Well, Actually is an ongoing reader-supported newsletter series debunking the mythconceptions and outright lies told by those invested in upholding patriarchy. For the price of a monthly glass of wine, I’ll supply weekly facts, figures and funnies to break down all the patriarchal myths and nonsense you need to help you stay calm at the next family dinner! You can find the introduction post here.
Yesterday, I shared Part 1 of this post - a discussion of the university commencement speech delivered by Harrison Butker, in which the conservative ‘champion’ footballer told graduating students at Benedictine College that women today have been “diabolically lied to” in regards to the pursuit of careers vs ‘homemaking’.
Here in Part 2, I’ll be breaking down the myth of “traditional marriage” upheld by conservatives and the religious right. Rather than being reflective of history, this so-called ‘golden era’ was a brief cultural flare designed to cement values of white supremacy, capitalist aspiration and gender roles for the middle class.

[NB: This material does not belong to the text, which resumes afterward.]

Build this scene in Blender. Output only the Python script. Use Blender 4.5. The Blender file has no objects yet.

In Part 3 of this piece, I’m going to break down the racial politics of this nostalgia and how white women are complicit in erasing political and historical reality in favour of a generic narrative of blanket gender oppression. I think it’s an important topic that deserves the space of its own entry here, so please keep that in mind if you feel this entry doesn’t sufficiently address it in depth. Keep in mind also that the rebuttals of ‘happy housewife’ that I’m about to lay out for you are only part of the picture. As feminists, we must commit to understanding our own complicity in systems of racism and oppression - and that includes how we conceal that complicity in our own retconning of history.
Let’s get into it.
Part 2: The Long Decade
Please note, some of the below is excerpted from my most recent book, I Don’t: The Case Against Marriage, and specifically the chapter, ‘Honey, You’re Home.’

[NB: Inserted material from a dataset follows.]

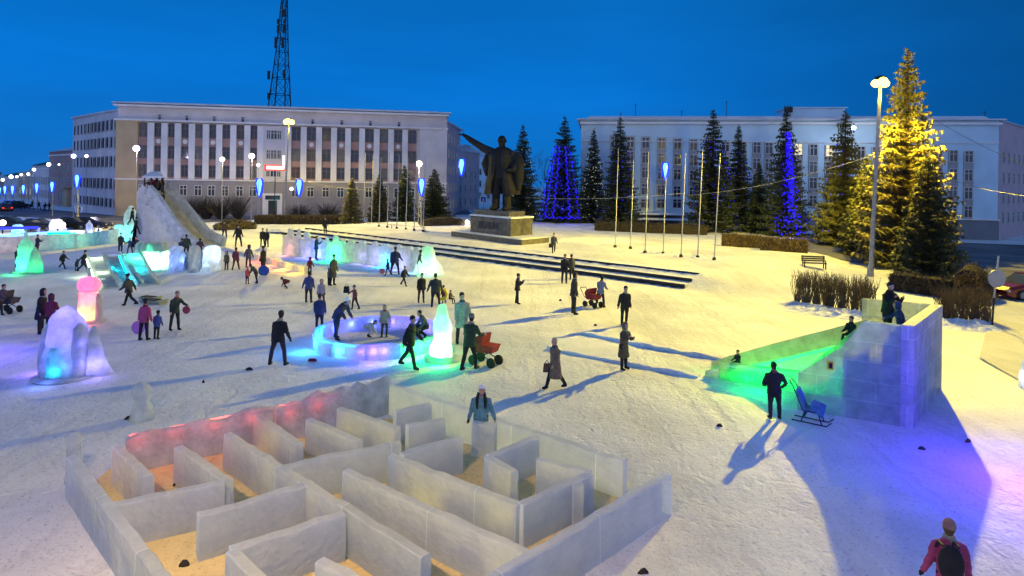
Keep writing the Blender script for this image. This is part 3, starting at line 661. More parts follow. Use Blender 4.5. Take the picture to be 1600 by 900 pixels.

Amidst the modern day, conservative nostalgia for a so-called ‘simpler time’*, few things carry more weight than the idea of the traditional family unit.
Nestled in suburbia, where the streets are lined with fertile trees and every house boasts a white picket fence, this era of “traditional family values” seems to be remembered most fondly by people who weren’t there. Nevertheless, we’re assured it was a time of great prosperity and even greater happiness. A time when men were men, and women their adoring cheerleaders. Neighbours were trusted friends, and doors were kept unlocked as a result. On the weekends, the streets were filled with the sound of laughter and the smell of hot coals grilling hamburgers. Veganism had yet to be invented, as did gluten intolerance, homosexuality and anxiety disorders. Life was good.

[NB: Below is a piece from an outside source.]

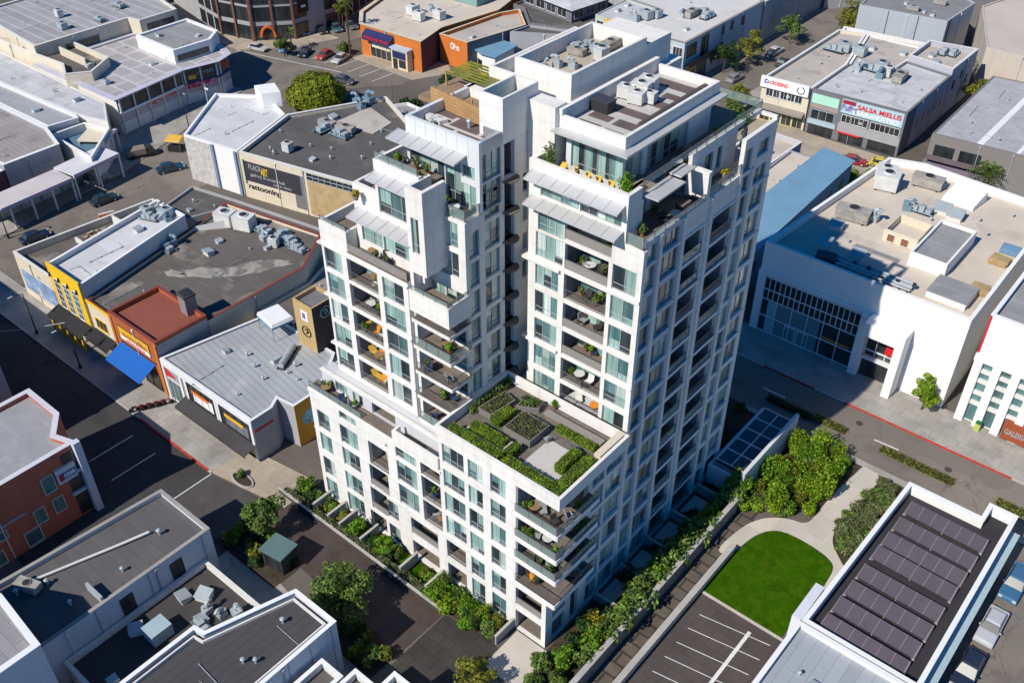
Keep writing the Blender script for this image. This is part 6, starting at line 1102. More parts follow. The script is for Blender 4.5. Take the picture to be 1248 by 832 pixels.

In this Leave It To Beaver fantasy land of whiteness - white families, white schools and whitegoods - everyone had a place and a purpose, and they took pride in fulfilling the duties of their station. For men, this involved donning a hat in the morning and going out to work in the bustling marketplace of innovation, new technologies and bold ideas. As the family breadwinner, Ron or Jerry or Dick did what he had to do in order to provide for the family depending on him back in the suburban dreamscape. To thank him for his heroic efforts, his wife maintained the home, the children and, most importantly, herself.
These were the roles they were born to play - Dick out building the world in the great beyond and Jane safely ensconced at home, dusting it. As today’s adolescent male podcasters love to remind us, this is how men and women are supposed to be.